That Man Bolt

   
            

Director: Henry Levin
Year: 1973
Rating: 7.0

Super Spy! Ok not really but that has a better sound to it than Super Courier! In the current day we would call him a Transporter. Fred Williamson is Bolt. Cool down to his skivvies. Walks into a room and every woman wants him and every man wants to be him. Or kill him. His million dollar smile brims with over confidence. His thin cigars are a punctuation mark. His immaculate suits are never wrinkled. He is tied to a table and being tortured? No big deal. Breaks loose, kills the torturer and blows the place up. And in Bond fashion when he sees that the villain has a sexy mistress, he sleeps with her and writes Happy Chinese New Year on her naked back. Why? Because he is Bolt. Bolt goes up against a man with a silencer and kills him with a shard of broken glass. From 20 feet away and then throws him down the laundry chute. But leaves the dead woman in the room because he is a gentleman.

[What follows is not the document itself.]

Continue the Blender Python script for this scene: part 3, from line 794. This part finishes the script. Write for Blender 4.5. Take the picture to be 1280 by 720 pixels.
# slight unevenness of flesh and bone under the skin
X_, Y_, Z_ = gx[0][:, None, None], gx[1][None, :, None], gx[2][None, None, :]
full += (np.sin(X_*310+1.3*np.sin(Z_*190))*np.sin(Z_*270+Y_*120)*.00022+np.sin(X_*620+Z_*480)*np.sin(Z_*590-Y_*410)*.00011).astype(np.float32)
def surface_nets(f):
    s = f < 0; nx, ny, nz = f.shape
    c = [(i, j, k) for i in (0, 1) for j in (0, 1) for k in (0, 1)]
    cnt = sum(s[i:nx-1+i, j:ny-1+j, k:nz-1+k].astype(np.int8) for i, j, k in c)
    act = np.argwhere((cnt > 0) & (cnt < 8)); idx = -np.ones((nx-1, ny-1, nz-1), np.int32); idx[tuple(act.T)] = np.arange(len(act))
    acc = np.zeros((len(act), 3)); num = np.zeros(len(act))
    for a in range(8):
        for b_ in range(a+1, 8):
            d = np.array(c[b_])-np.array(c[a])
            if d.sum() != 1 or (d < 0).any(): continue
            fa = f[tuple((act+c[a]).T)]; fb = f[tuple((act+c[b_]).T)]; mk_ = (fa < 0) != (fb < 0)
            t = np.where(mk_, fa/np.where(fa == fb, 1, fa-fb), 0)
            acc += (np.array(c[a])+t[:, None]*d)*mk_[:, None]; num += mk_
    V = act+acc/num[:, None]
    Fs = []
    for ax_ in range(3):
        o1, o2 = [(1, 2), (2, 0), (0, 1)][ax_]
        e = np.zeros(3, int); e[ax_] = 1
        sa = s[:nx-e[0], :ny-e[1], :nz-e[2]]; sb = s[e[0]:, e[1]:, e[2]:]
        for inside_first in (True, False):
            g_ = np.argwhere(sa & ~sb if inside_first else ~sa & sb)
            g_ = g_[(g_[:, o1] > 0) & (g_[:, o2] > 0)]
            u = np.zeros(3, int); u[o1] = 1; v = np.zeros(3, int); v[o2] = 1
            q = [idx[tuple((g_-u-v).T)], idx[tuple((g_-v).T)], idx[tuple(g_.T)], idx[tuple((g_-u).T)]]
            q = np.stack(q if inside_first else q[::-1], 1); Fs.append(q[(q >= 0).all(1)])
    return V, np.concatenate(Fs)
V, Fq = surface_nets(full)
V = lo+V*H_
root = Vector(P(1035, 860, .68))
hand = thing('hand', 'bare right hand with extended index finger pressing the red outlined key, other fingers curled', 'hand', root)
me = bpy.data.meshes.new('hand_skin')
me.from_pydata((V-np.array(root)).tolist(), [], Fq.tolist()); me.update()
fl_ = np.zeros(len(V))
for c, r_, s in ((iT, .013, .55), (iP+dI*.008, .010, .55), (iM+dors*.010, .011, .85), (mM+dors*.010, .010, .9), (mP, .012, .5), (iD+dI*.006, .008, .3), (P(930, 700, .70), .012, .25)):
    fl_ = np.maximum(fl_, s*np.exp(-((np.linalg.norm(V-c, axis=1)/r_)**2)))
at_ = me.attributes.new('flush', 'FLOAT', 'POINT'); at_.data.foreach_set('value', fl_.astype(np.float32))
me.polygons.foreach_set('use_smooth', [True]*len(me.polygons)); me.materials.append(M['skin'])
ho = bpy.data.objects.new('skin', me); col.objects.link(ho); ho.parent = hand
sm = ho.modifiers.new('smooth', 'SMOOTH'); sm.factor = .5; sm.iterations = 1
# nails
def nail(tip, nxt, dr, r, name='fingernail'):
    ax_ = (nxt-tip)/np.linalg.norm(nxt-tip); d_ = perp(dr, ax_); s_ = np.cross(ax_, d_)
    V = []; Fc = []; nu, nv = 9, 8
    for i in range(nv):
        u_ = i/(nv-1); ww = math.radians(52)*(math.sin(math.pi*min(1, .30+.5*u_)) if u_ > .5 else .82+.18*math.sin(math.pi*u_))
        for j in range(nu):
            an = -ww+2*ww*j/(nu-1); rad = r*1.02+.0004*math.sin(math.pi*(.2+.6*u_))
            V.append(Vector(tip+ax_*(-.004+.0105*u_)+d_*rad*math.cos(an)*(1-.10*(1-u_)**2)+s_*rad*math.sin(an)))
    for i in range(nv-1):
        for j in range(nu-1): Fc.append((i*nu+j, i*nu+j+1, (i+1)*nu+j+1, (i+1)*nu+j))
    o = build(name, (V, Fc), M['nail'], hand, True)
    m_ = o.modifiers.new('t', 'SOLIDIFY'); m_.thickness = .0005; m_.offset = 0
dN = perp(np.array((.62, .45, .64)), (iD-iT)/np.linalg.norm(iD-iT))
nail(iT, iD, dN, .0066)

A fun no-brains-needed action film that I thought might be one of those co-productions with the Shaw Brothers or Golden Harvest like Shatter or That Man from Hong Kong. It isn't but much of it takes place in Hong Kong and it has that same feel, that same energy. It is sometimes thrown into the Blaxploitation category because the lead actor is black, but it doesn't come close. There are no rough edges here, no racial angst - just a slick operator who always has the upper hand. A whole lot closer to Bond or Helms than Shaft. Now with Black Caesar, Hell Up in Harlem and Three the Hard Way, Williamson was definitely a star of that genre and so perhaps it was easy to just call it Blaxploitation.




Bolt is a courier of highly priced merchandise. One of the best men in the field. In Hong Kong he is hired by a large rotund man in a bowler hat who should have been played by Robert Morley but instead is portrayed by Byron Webster in Morley fashion. There is a million dollars US in a briefcase and all Bolt has to do is transport it to Mexico City through Los Angeles. A million dollars was clearly worth a lot more back then because killers try and get it every step of the way. In Los Angeles he is waylaid and the deaths mount up. So back to Hong Kong he goes. He wants to even up the score of some dead friends. Apparently, Universal planned on making this a series. Unfortunately, they backed off after this one.